### WHAT TO DO
Your task is to restate the data word for word.

### SOURCE EXCERPT
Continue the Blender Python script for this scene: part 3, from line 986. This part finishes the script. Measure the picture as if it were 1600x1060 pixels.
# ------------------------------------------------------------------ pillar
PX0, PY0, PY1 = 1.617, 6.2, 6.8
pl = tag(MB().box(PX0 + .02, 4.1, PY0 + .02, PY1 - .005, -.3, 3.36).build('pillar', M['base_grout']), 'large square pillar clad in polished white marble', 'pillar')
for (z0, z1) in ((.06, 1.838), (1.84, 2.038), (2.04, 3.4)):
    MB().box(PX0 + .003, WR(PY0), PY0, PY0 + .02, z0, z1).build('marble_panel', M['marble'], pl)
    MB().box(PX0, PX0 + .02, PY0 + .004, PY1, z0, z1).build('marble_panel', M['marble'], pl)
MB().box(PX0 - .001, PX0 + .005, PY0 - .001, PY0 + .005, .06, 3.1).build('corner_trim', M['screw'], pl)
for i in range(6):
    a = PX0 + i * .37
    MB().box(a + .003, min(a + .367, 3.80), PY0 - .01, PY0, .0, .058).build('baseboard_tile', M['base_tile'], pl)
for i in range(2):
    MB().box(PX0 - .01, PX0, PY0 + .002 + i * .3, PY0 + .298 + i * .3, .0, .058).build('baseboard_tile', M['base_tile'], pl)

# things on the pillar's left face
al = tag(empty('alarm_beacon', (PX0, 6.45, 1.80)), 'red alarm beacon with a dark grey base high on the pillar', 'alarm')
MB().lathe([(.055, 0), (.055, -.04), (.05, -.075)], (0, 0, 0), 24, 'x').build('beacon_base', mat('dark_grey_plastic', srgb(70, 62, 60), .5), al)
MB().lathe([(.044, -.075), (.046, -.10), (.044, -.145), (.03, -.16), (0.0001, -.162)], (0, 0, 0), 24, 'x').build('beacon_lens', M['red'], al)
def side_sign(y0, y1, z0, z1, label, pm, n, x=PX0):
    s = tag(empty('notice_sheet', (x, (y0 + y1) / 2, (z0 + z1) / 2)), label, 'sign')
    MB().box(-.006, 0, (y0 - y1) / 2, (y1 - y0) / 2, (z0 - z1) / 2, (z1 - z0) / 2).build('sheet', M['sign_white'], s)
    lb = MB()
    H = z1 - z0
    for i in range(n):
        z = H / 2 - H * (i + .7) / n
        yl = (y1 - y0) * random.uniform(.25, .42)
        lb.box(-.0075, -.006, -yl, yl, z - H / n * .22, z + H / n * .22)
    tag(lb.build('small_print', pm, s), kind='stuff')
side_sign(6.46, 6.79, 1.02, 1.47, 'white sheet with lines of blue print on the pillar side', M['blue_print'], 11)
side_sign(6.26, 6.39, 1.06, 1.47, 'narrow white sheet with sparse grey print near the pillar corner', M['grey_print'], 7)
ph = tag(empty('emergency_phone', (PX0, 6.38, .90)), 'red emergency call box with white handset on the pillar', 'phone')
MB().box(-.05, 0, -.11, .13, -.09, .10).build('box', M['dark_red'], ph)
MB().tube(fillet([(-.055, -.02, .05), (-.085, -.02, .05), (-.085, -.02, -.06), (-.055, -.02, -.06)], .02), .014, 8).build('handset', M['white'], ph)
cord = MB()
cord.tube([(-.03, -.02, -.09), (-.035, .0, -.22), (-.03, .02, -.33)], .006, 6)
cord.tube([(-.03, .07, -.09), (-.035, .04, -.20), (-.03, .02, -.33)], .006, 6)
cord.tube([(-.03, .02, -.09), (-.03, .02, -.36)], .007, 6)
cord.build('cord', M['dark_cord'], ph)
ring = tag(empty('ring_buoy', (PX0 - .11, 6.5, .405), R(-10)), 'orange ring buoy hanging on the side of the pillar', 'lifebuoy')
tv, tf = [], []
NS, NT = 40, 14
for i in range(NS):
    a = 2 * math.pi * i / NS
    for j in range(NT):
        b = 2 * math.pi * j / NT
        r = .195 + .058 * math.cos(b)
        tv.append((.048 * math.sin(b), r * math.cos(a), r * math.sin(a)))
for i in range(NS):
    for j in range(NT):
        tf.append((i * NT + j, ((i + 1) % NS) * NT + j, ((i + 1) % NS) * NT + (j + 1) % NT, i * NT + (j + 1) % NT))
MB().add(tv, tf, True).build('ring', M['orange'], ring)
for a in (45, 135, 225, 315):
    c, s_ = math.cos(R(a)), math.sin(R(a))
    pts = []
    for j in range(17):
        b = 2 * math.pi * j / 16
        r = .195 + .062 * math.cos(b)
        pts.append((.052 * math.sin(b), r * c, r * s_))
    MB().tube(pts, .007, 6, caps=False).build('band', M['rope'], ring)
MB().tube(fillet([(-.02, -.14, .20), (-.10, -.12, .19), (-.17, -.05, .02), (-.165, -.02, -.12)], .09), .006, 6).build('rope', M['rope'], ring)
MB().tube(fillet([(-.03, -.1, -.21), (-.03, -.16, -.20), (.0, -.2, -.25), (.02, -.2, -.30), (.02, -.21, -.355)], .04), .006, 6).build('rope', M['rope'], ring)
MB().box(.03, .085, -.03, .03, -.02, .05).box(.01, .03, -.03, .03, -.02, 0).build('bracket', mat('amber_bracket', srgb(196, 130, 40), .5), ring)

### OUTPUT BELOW
Continue the Blender Python script for this scene: part 3, from line 986. This part finishes the script. Measure the picture as if it were 1600x1060 pixels.
# ------------------------------------------------------------------ pillar
PX0, PY0, PY1 = 1.617, 6.2, 6.8
pl = tag(MB().box(PX0 + .02, 4.1, PY0 + .02, PY1 - .005, -.3, 3.36).build('pillar', M['base_grout']), 'large square pillar clad in polished white marble', 'pillar')
for (z0, z1) in ((.06, 1.838), (1.84, 2.038), (2.04, 3.4)):
    MB().box(PX0 + .003, WR(PY0), PY0, PY0 + .02, z0, z1).build('marble_panel', M['marble'], pl)
    MB().box(PX0, PX0 + .02, PY0 + .004, PY1, z0, z1).build('marble_panel', M['marble'], pl)
MB().box(PX0 - .001, PX0 + .005, PY0 - .001, PY0 + .005, .06, 3.1).build('corner_trim', M['screw'], pl)
for i in range(6):
    a = PX0 + i * .37
    MB().box(a + .003, min(a + .367, 3.80), PY0 - .01, PY0, .0, .058).build('baseboard_tile', M['base_tile'], pl)
for i in range(2):
    MB().box(PX0 - .01, PX0, PY0 + .002 + i * .3, PY0 + .298 + i * .3, .0, .058).build('baseboard_tile', M['base_tile'], pl)

# things on the pillar's left face
al = tag(empty('alarm_beacon', (PX0, 6.45, 1.80)), 'red alarm beacon with a dark grey base high on the pillar', 'alarm')
MB().lathe([(.055, 0), (.055, -.04), (.05, -.075)], (0, 0, 0), 24, 'x').build('beacon_base', mat('dark_grey_plastic', srgb(70, 62, 60), .5), al)
MB().lathe([(.044, -.075), (.046, -.10), (.044, -.145), (.03, -.16), (0.0001, -.162)], (0, 0, 0), 24, 'x').build('beacon_lens', M['red'], al)
def side_sign(y0, y1, z0, z1, label, pm, n, x=PX0):
    s = tag(empty('notice_sheet', (x, (y0 + y1) / 2, (z0 + z1) / 2)), label, 'sign')
    MB().box(-.006, 0, (y0 - y1) / 2, (y1 - y0) / 2, (z0 - z1) / 2, (z1 - z0) / 2).build('sheet', M['sign_white'], s)
    lb = MB()
    H = z1 - z0
    for i in range(n):
        z = H / 2 - H * (i + .7) / n
        yl = (y1 - y0) * random.uniform(.25, .42)
        lb.box(-.0075, -.006, -yl, yl, z - H / n * .22, z + H / n * .22)
    tag(lb.build('small_print', pm, s), kind='stuff')
side_sign(6.46, 6.79, 1.02, 1.47, 'white sheet with lines of blue print on the pillar side', M['blue_print'], 11)
side_sign(6.26, 6.39, 1.06, 1.47, 'narrow white sheet with sparse grey print near the pillar corner', M['grey_print'], 7)
ph = tag(empty('emergency_phone', (PX0, 6.38, .90)), 'red emergency call box with white handset on the pillar', 'phone')
MB().box(-.05, 0, -.11, .13, -.09, .10).build('box', M['dark_red'], ph)
MB().tube(fillet([(-.055, -.02, .05), (-.085, -.02, .05), (-.085, -.02, -.06), (-.055, -.02, -.06)], .02), .014, 8).build('handset', M['white'], ph)
cord = MB()
cord.tube([(-.03, -.02, -.09), (-.035, .0, -.22), (-.03, .02, -.33)], .006, 6)
cord.tube([(-.03, .07, -.09), (-.035, .04, -.20), (-.03, .02, -.33)], .006, 6)
cord.tube([(-.03, .02, -.09), (-.03, .02, -.36)], .007, 6)
cord.build('cord', M['dark_cord'], ph)
ring = tag(empty('ring_buoy', (PX0 - .11, 6.5, .405), R(-10)), 'orange ring buoy hanging on the side of the pillar', 'lifebuoy')
tv, tf = [], []
NS, NT = 40, 14
for i in range(NS):
    a = 2 * math.pi * i / NS
    for j in range(NT):
        b = 2 * math.pi * j / NT
        r = .195 + .058 * math.cos(b)
        tv.append((.048 * math.sin(b), r * math.cos(a), r * math.sin(a)))
for i in range(NS):
    for j in range(NT):
        tf.append((i * NT + j, ((i + 1) % NS) * NT + j, ((i + 1) % NS) * NT + (j + 1) % NT, i * NT + (j + 1) % NT))
MB().add(tv, tf, True).build('ring', M['orange'], ring)
for a in (45, 135, 225, 315):
    c, s_ = math.cos(R(a)), math.sin(R(a))
    pts = []
    for j in range(17):
        b = 2 * math.pi * j / 16
        r = .195 + .062 * math.cos(b)
        pts.append((.052 * math.sin(b), r * c, r * s_))
    MB().tube(pts, .007, 6, caps=False).build('band', M['rope'], ring)
MB().tube(fillet([(-.02, -.14, .20), (-.10, -.12, .19), (-.17, -.05, .02), (-.165, -.02, -.12)], .09), .006, 6).build('rope', M['rope'], ring)
MB().tube(fillet([(-.03, -.1, -.21), (-.03, -.16, -.20), (.0, -.2, -.25), (.02, -.2, -.30), (.02, -.21, -.355)], .04), .006, 6).build('rope', M['rope'], ring)
MB().box(.03, .085, -.03, .03, -.02, .05).box(.01, .03, -.03, .03, -.02, 0).build('bracket', mat('amber_bracket', srgb(196, 130, 40), .5), ring)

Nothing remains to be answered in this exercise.